Entstehung
Erich Wolfgang Korngold über seine Oper »Die tote Stadt«
Eines Tages, im Sommer 1916, machte mich Siegfried Trebitsch auf das Schauspiel »Das Trugbild« aufmerksam, das Georges Rodenbach nach seinem berühmten Roman »Bruges-la-Morte« gedichtet und Trebitsch für die deutsche Bühne bearbeitet hatte. Ich las das Stück und entwarf noch an demselben Abend das Szenarium einer Oper. Bei diesem, meinem Szenarium ist es natürlich in der Folge nicht geblieben, wohl aber an meinem Interesse für den Stoff. Die eigentümliche Brügge-Stimmung, der schwermütige Grundton, die beiden Hauptgestalten mit ihren fesselnden seelischen Konflikten, der Kampf der erotischen Macht der lebenden Frau gegen die nachwirkende seelische Macht der Toten, die tiefere Grundidee des Kampfes zwischen Leben und Tod überhaupt, insbesondere der schöne Gedanke notwendiger Eindämmung der Trauer um teure Tote durch die Rechte des Lebens, dabei überall eine Fülle musikalischer Gestaltungsmöglichkeiten, all das zog mich an.
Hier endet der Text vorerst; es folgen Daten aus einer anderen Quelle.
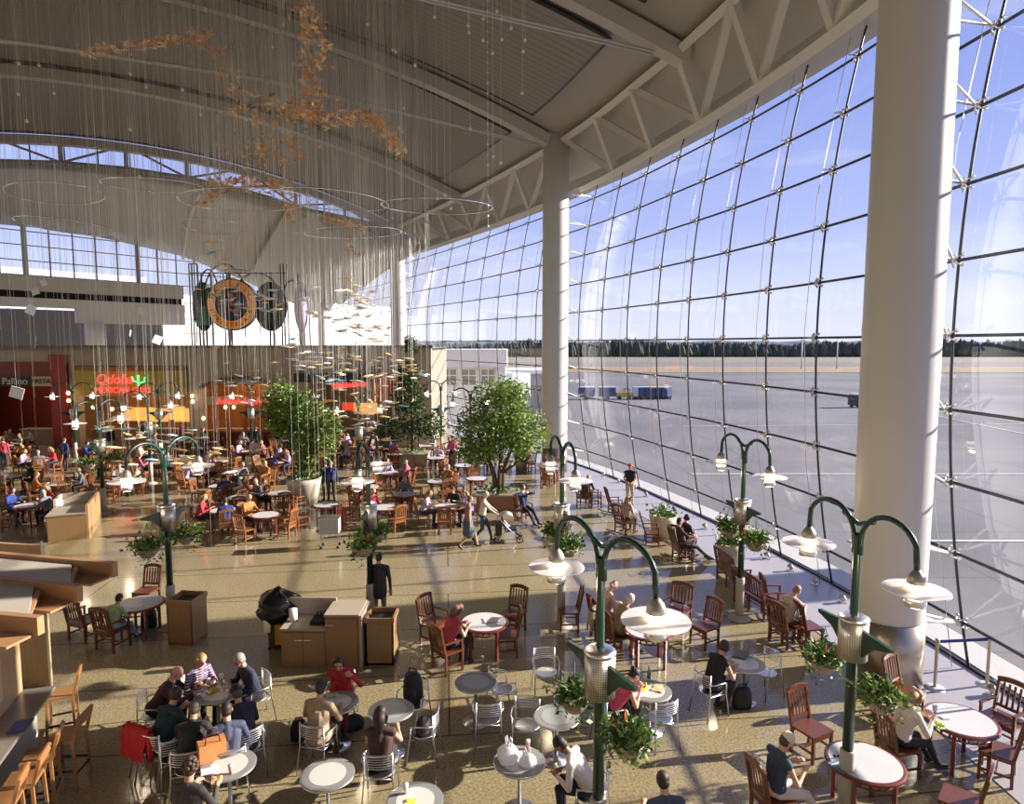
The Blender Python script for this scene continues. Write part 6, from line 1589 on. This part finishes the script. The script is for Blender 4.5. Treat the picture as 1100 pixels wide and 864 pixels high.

Und dies erst recht, als die letzte Umgestaltung des Stoffes durch Paul Schott alles Geschehen nur Ausfluss einer Vision des aus dem seelischen Gleichgewicht gebrachten Helden werden ließ, eine poetische Ausdeutung, zu der durch Rodenbach, den Dichter, der Anstoß gegeben war, indem er schon die tote Frau den erregten Sinnen des trauernden Gatten erscheinen lässt. Die traumhafte fantastische Sphäre, in die der Stoff damit gerückt war, schien dessen eminente Musikfähigkeit zu vollenden. Von der Musik möchte ich in geziemender Zurückhaltung nur so viel sagen dürfen, dass ich gerade des traumhaft-fantastischen Charakters der Handlung wegen das Streben auf äußerste dramatische Knappheit richtete. Und noch mehr als zuvor war ich bei aller Wahrung der dramatischen Funktionen eines im Dienste von Stimmung, Schilderung und psychologisch-dramatischer Charakteristik farbig und thematisch geführten Orchesters auf Hervortreten des singenden Menschen, auf Gefühl und Affekt widerspiegelnde dramatische Gesangsmelodie bedacht. Dies alles unbeschadet moderner Diktion, in der ich höre und fühle.